**WORK REQUIRED**.
Scan the data. Collect each line that contains the word "this".

⁂

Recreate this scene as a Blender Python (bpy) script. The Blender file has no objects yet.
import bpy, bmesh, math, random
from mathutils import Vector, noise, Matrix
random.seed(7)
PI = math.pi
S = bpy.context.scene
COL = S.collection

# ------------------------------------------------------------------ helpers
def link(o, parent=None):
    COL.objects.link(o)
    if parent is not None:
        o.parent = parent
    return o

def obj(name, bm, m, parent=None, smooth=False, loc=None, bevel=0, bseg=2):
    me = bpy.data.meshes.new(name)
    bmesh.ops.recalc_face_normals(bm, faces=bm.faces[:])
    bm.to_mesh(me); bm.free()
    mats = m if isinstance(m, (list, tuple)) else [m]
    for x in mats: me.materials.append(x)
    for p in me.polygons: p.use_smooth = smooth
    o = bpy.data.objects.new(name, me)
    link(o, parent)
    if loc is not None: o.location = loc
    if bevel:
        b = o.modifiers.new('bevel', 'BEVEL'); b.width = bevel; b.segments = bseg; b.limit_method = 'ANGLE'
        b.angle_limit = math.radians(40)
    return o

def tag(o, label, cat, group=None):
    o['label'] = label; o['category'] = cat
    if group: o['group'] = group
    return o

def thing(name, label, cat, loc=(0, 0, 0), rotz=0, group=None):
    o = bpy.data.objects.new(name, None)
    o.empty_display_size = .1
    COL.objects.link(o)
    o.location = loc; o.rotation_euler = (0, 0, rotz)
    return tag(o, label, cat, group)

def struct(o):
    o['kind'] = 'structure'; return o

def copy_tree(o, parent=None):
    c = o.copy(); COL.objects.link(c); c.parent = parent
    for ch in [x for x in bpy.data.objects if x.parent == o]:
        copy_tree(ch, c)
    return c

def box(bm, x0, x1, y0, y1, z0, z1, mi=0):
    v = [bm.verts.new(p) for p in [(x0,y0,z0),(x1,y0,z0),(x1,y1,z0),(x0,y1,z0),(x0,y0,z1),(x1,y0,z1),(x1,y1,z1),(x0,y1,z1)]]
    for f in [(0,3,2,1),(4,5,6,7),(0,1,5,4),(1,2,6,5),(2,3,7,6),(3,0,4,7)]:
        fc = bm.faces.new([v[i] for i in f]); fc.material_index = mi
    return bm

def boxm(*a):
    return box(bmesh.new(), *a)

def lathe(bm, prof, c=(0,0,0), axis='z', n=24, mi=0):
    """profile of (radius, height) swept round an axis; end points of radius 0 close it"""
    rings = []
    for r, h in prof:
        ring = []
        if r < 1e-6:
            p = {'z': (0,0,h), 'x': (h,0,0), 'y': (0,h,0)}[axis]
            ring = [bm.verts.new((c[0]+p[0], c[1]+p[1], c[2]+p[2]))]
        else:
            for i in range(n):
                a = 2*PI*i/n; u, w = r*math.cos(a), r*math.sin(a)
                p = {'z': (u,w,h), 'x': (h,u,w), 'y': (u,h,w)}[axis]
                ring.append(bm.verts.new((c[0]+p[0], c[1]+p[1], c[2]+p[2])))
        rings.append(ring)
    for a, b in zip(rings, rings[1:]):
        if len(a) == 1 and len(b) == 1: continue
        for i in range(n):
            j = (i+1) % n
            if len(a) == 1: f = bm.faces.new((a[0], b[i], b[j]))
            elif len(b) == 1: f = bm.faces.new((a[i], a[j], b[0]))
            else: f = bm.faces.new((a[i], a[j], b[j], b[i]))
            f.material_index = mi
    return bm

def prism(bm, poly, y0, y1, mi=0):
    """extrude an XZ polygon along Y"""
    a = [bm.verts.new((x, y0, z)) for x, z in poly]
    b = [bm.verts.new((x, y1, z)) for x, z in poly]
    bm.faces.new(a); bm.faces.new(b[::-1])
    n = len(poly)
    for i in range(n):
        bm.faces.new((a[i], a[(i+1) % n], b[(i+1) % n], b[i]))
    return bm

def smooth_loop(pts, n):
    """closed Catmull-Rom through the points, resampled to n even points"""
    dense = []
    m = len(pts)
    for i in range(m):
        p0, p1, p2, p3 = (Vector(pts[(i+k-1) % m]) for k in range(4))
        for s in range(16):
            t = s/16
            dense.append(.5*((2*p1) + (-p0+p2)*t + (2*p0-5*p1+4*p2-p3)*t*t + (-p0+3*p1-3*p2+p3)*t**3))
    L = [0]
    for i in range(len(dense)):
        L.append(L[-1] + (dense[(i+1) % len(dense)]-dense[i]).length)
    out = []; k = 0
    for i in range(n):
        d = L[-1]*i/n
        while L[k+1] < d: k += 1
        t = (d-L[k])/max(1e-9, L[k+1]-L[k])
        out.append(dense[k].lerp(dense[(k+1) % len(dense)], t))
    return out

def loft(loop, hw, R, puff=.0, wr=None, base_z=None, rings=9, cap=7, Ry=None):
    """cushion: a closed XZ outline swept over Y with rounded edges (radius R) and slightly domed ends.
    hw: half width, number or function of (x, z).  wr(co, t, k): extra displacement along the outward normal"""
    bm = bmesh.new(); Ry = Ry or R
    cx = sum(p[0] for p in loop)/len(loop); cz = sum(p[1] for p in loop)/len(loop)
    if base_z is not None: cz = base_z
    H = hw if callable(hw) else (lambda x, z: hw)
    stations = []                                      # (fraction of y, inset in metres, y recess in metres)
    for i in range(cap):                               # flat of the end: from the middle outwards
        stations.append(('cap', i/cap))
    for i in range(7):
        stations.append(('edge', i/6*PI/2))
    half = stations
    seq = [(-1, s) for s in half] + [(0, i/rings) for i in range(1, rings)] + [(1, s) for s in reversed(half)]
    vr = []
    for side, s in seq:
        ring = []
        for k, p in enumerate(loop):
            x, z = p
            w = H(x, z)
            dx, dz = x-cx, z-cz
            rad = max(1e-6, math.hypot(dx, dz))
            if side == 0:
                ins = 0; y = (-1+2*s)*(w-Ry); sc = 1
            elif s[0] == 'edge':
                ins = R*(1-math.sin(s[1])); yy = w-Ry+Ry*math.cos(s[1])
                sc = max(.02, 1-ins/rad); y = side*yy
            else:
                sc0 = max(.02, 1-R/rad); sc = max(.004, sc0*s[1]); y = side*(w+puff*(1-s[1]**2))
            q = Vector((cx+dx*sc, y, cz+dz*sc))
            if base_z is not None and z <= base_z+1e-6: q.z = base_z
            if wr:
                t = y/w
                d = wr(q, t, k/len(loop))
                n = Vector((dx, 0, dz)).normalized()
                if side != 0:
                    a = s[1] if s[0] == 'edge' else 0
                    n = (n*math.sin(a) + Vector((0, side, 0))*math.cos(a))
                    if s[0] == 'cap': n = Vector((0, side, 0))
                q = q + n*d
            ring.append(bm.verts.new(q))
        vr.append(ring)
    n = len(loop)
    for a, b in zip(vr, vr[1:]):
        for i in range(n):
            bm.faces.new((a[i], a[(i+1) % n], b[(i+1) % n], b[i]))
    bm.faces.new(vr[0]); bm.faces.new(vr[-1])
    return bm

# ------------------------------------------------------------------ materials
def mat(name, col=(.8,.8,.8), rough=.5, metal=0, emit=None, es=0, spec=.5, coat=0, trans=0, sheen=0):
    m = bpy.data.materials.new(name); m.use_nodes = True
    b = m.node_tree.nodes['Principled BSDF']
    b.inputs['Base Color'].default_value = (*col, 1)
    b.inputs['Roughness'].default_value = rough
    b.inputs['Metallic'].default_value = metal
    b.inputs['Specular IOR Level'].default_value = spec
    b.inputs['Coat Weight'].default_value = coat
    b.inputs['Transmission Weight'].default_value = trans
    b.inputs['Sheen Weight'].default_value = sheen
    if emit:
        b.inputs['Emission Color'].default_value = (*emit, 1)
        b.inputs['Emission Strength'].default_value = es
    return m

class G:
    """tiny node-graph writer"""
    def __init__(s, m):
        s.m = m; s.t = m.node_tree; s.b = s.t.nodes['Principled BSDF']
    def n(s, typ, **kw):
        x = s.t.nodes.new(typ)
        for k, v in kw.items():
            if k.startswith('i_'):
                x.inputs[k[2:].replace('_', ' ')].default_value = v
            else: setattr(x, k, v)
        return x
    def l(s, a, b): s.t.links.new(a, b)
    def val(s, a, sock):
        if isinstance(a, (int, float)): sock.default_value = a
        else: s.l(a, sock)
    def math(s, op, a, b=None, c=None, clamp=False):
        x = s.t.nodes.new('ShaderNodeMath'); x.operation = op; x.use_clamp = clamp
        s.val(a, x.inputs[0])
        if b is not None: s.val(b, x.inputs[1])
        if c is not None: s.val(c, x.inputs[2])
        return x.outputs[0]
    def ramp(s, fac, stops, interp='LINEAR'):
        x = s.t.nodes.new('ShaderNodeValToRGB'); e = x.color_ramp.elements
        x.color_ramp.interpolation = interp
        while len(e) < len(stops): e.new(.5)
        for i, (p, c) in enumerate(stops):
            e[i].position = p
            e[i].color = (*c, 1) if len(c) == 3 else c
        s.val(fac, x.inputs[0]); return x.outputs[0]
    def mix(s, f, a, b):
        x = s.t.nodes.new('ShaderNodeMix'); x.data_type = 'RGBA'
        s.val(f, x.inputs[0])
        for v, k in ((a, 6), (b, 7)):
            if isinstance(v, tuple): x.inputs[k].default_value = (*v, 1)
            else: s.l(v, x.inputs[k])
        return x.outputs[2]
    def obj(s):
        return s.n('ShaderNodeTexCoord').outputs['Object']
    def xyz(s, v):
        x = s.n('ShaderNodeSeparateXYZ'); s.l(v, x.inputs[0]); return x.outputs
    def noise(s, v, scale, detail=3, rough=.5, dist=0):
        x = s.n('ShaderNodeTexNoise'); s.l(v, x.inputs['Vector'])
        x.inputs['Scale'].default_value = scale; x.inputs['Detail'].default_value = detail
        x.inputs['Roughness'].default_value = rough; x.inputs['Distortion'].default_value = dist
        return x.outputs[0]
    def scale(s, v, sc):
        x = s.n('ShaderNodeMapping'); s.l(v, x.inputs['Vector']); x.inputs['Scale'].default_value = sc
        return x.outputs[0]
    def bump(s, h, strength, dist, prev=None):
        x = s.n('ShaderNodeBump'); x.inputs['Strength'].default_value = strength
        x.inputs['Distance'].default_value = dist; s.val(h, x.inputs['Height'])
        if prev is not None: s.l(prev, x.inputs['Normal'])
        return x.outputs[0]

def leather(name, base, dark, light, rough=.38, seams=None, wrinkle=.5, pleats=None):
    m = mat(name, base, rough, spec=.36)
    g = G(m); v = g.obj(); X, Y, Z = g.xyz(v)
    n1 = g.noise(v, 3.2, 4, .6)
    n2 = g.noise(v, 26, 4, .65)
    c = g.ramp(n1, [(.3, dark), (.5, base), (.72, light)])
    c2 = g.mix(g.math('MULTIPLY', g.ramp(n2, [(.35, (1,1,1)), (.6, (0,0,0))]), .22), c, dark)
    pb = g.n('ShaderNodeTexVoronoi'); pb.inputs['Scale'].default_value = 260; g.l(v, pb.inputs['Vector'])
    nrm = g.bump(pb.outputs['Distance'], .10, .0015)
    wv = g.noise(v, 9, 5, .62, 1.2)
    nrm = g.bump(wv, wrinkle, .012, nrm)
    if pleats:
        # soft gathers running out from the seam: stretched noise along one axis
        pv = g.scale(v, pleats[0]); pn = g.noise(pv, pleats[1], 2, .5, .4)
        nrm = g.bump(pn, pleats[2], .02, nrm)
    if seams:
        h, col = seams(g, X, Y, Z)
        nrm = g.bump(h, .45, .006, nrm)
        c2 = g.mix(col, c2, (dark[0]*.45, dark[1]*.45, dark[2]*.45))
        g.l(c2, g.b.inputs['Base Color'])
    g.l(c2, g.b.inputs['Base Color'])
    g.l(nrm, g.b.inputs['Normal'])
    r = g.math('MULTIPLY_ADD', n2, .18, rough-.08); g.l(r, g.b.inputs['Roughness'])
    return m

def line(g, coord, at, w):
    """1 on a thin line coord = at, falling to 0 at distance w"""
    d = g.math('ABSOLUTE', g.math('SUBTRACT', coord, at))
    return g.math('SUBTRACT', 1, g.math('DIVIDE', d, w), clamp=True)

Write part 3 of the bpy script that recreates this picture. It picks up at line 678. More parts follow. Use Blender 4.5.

⁂

**RESULT**.
Recreate this scene as a Blender Python (bpy) script. The Blender file has no objects yet.
Write part 3 of the bpy script that recreates this picture. It picks up at line 678. More parts follow. Use Blender 4.5.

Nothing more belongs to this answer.